In a broken binding and seriously dampstained and browned, an 1831 third edition of her daughter, Mary Shelley’s most famous book, Frankenstein, issued by Colburn & Bentley as part of their ‘Standard Novels’ series and bearing on the frontispiece and title-page the first illustrations of her most famous creation, realised £6000.

In 1826 Colburn had printed two editions of Shelley’s The Last Man in England and a third in Paris. A copy of the latter, still in the original wrappers, was sold at £4000.

Black Forest tale

The lot that had opened the L&T sale was The Necromancer: or the Tale of the Black Forest… A first English language edition of a work by Lawrence Flammenberg, translated by Peter Teuthold and issued by the Minerva press in 1794, it sold at £4400.
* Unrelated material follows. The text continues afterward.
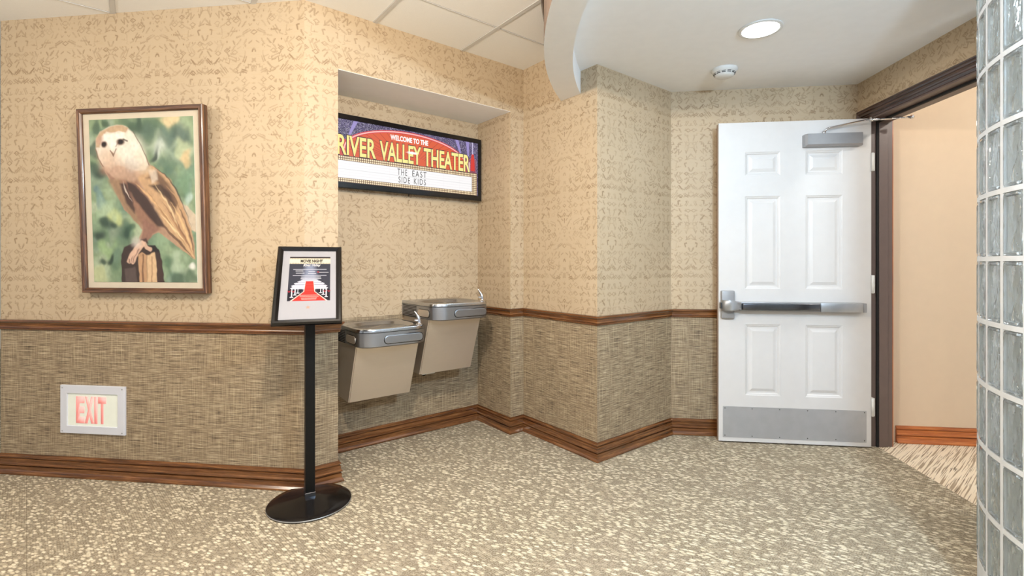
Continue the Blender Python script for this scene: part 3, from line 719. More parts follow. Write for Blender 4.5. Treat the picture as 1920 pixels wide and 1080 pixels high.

Among other lots sold for far higher than expexted sums was an unpublished manuscript called ‘Description de la Ville de Constantinople et de ses Antiquites’. Running to 242pp and vellum bound, this was an unpublished work by Georges Guillet de St George, probably dating from the 1670s. It made £14,000 rather than the suggested £500-700.

An even higher increase over estimate was recorded for a lot offering The Plan of the French Encyclopedia, a 1752 English language version of the 10pp Encyclopédie, ou Dictionnaire Raisonné des Sciences. Proposés par Souscription of the previous year.

The latter lacked a double-page ‘Systême Figuré des Connoisances Humaines’ but the lot sold at £16,000 rather than £250-350.